As a seventh-generation Floridian growing up on the Gulf Coast, a love for Florida’s diverse cultural heritage and natural landscape runs deep in my soul. If you didn’t know where I was as a kid, you’d only have to look to the nearest longleaf pine forest trail, freshly built fort on a beach, or halfway up a large live oak tree, and there you’d find me! It is this love for Old Florida that brought me to degrees in Anthropology, Applied Archaeology from Florida State University (B.S., 2011) and Northern Arizona University (M.A., 2014), and a career spanning the Florida State Historic Preservation Office, the National Park Service, the American Battlefield Trust in Washington, D.C., and now, back to my home state with the Florida Humanities Council (FHC). In the words of Marjorie Kinnan Rawlings, “I do not understand how anyone can live without some small place of enchantment to turn to.” And for me, that place is Florida.

Serving as the Grants Coordinator for the Florida Humanities Council, my responsibility is to manage the Community Project Grants program, which redistributes funds from the National Endowment for the Humanities into vibrant and vital local community projects rooted in the humanities. I will be the main point-of-contact for all organizations interested in applying for these grants, and the go-to person for all recipients throughout their grant lifecycle. Additionally, I will be working with my colleagues and thought-leaders across the state to boost the public’s knowledge and awareness of Florida stories, history, heritage, and culture (in other words, humanities!).

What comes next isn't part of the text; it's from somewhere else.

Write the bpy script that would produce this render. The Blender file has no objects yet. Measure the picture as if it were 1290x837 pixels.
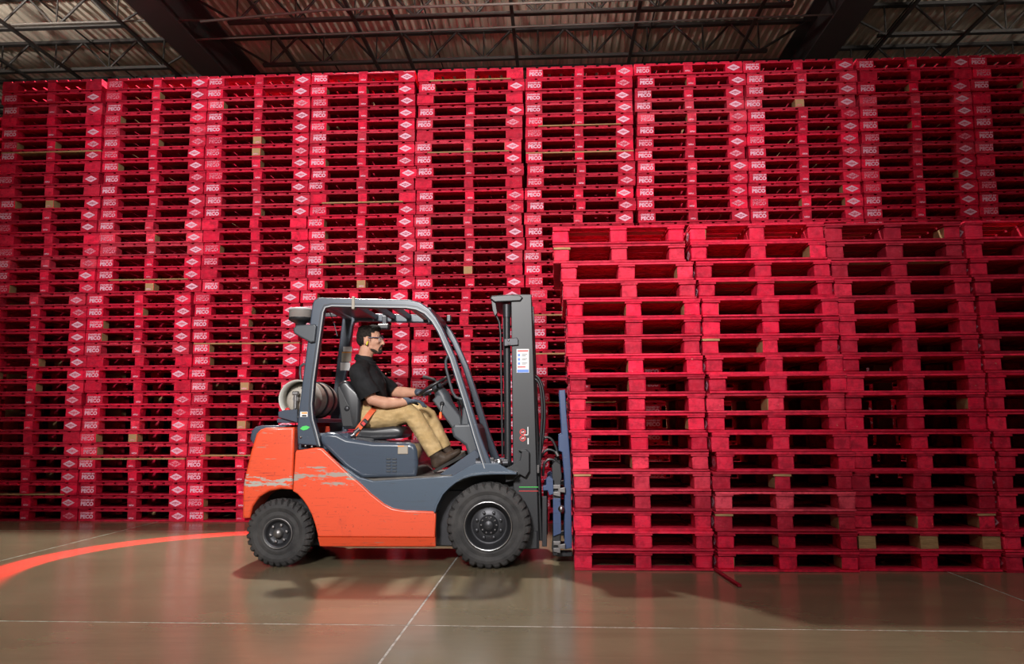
import bpy, bmesh, math, random
from mathutils import Vector, Matrix, noise as mnoise
random.seed(7)
S = bpy.context.scene
COL = S.collection
PI = math.pi

# ------------------------------------------------------------------ camera
CAM_H, F_PX, PITCH, YAW, ROLL = 1.0767, 995.363, .1143, -.0551, -.0034
def _rz(a): c, s = math.cos(a), math.sin(a); return Matrix(((c, -s, 0), (s, c, 0), (0, 0, 1)))
_c, _s = math.cos(PITCH), math.sin(PITCH)
R_p = Matrix(((1, 0, 0), (0, _c, _s), (0, -_s, _c)))
_c, _s = math.cos(ROLL), math.sin(ROLL)
R_r = Matrix(((_c, 0, _s), (0, 1, 0), (-_s, 0, _c)))
R_cam = R_r @ R_p @ _rz(YAW)            # world -> (right, forward, up)
R_inv = R_cam.transposed()
def at(px, py, Y):
    """the point at depth Y that was measured at this place of the photograph"""
    d = R_inv @ Vector(((px - 645) / F_PX, 1, (418.5 - py) / F_PX))
    t = Y / d.y
    return Vector((d.x * t, Y, CAM_H + d.z * t))
def xz(Y, *pts): return [(at(x, y, Y).x, at(x, y, Y).z) for x, y in pts]
cam_data = bpy.data.cameras.new('camera')
cam_data.lens = F_PX / 1290 * 36; cam_data.sensor_width = 36; cam_data.sensor_fit = 'HORIZONTAL'
cam_data.clip_end = 200
cam = bpy.data.objects.new('camera', cam_data); COL.objects.link(cam)
right, fwd, up = R_inv @ Vector((1, 0, 0)), R_inv @ Vector((0, 1, 0)), R_inv @ Vector((0, 0, 1))
m3 = Matrix((right, up, -fwd)).transposed()
cam.matrix_world = Matrix.Translation((0, 0, CAM_H)) @ m3.to_4x4()
S.camera = cam

# ------------------------------------------------------------------ world, lights, exposure
S.view_settings.view_transform = 'Standard'; S.view_settings.look = 'None'
S.view_settings.gamma = 1; S.view_settings.use_curve_mapping = False
S.view_settings.exposure = 0.0
W = bpy.data.worlds.new('world'); S.world = W; W.use_nodes = True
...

Moreover, I very much look forward to assessing and improving the grants program to further help local citizens and underrepresented communities amplify their voices. I am thrilled to join the passionate staff at the FHC, and work alongside our partners to shine a light on the Sunshine State’s diverse heritage, one grant at a time!

When not managing all things grants, you could most likely find me in the same places you would when I was a kid – hiking under longleaf pines, kayaking through a mangrove forest, fishing off of Little Gasparilla Island, or diving into the most recent Florida novel (anyone else loving Jack Davis’ The Gulf: The Making of an American Sea??). Although, my tree-climbing days are well behind me!